Auf dem Genfer Automobil-Salon im März 1957 wurde als Nachfolger des Flügeltürers ein Roadster vorgestellt, der wie sein Vorgänger auf die Initiative von Max Hoffman zurückging. Dieser hatte schon seit geraumer Zeit auf eine offene Version des 300 SL gedrängt, für die er auf dem US-Markt gute Absatzchancen sah. Technisch entsprach der Roadster im großen und ganzen dem Coupé; durch Modifikation der Seitenteile des Gitterrohr-Rahmens konnte die Einstiegshöhe so weit reduziert werden, dass sich normale Türen realisieren ließen. Grundlegend verbessert wurde die Hinterrad-Aufhängung: Die bereits vom Typ 220 a bekannte Eingelenk-Pendelachse mit tiefgelegtem Drehpunkt wurde in angepaßter Form nun auch beim 300 SL Roadster eingebaut und war erstmals mit einer Ausgleichfeder versehen. Gegenüber der ursprünglichen Pendelachse des Flügeltüren-Coupés waren deutlich verbesserte Fahreigenschaften zu verzeichnen.
Ab Oktober 1958 gab es als Sonderausstattung ein abnehmbares Coupédach, das zum Preis von 1.500,- DM erhältlich war und auf Wunsch auch nachträglich montiert werden konnte. Bemerkenswert waren das weit herumgezogene Heckfenster und die stilistisch gelungene Gestaltung des Hardtops. Von den technischen Änderungen, die im Laufe von sechs Jahren in die Produktion einflossen, sind zwei besonders erwähnenswert: Im März 1961 erhielt der 300 SL Dunlop-Scheibenbremsen an Vorder- und Hinterrädern, und ab März 1962 wurde ein modifizierter Motor mit Leichtmetall-Block eingebaut.

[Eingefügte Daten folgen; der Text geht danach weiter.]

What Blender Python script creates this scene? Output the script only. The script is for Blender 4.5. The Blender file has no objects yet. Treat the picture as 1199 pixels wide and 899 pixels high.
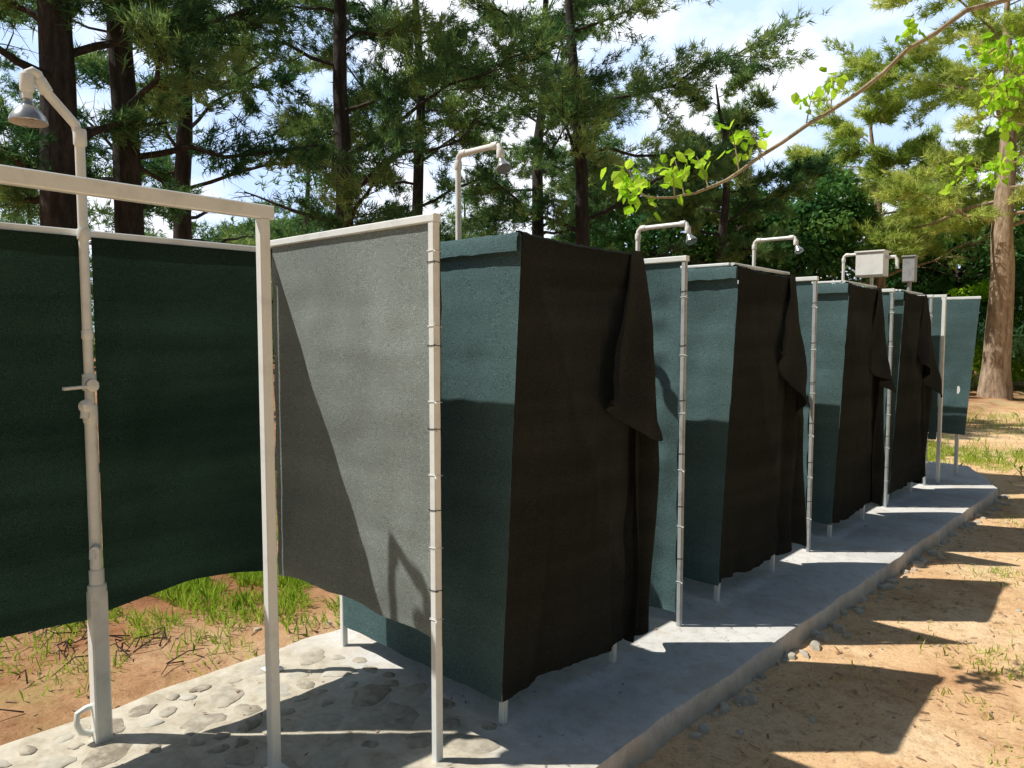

Eine Sonderausführung des 300 SL Roadster soll nicht unerwähnt bleiben: der zur Teilnahme an der amerikanischen Sportwagenmeisterschaft in zwei Exemplaren gebaute 300 SLS. Hintergrund dieser Sonderanfertigung war die Tatsache, dass nach erfolgtem Produktionsanlauf des Roadsters publicity-wirksame Renneinsätze in den USA zur Verkaufsförderung vorgesehen waren. Der Verwendung der regulären Serienversion stand die Ablehnung des „Sports Car Club of America“ entgegen, den neuen Typ schon für die Saison 1957 in der „Standard Production“-Kategorie zuzulassen. Um in der einzigen alternativ möglichen Rennsport-Kategorie D nicht chancenlos zu sein, wurde der serienmäßige Roadster nach allen Regeln der Kunst zum SLS abgespeckt. Äußerlich ist der 300 SLS an den fehlenden Stoßstangen, einer speziell geformten Cockpitabdeckung mit Lufteinlaßschlitz, der schmalen Renn-Windschutzscheibe und dem Überrollbügel hinter dem Fahrersitz zu erkennen. Immerhin waren die in der Daimler-Benz Versuchsabteilung durchgeführten Arbeiten erfolgreich: Paul O’Shea gewann die amerikanische Sportwagenmeisterschaft in der Kategorie D mit deutlichem Vorsprung vor der Konkurrenz.
Die Produktion des 300 SL – und zeitgleich die des 190 SL – lief am 8. Februar 1963 in Sindelfingen aus. Dieses Datum markierte bei Daimler-Benz das Ende einer Epoche: Nachdem im März 1962 bereits die Produktion des Typ 300 eingestellt worden war, verschwand nun mit dem 300 SL auch das letzte Pkw-Modell mit separatem Rahmen aus dem Produktionsprogramm.
Beide Versionen des 300 SL, Roadster wie Flügeltüren-Coupé, waren von Anfang an ausgesprochene Liebhaberfahrzeuge und haben bis heute nichts von ihrer Faszination verloren; sie gehören seit Jahren zu den gesuchtesten und bestnotierten Klassikern.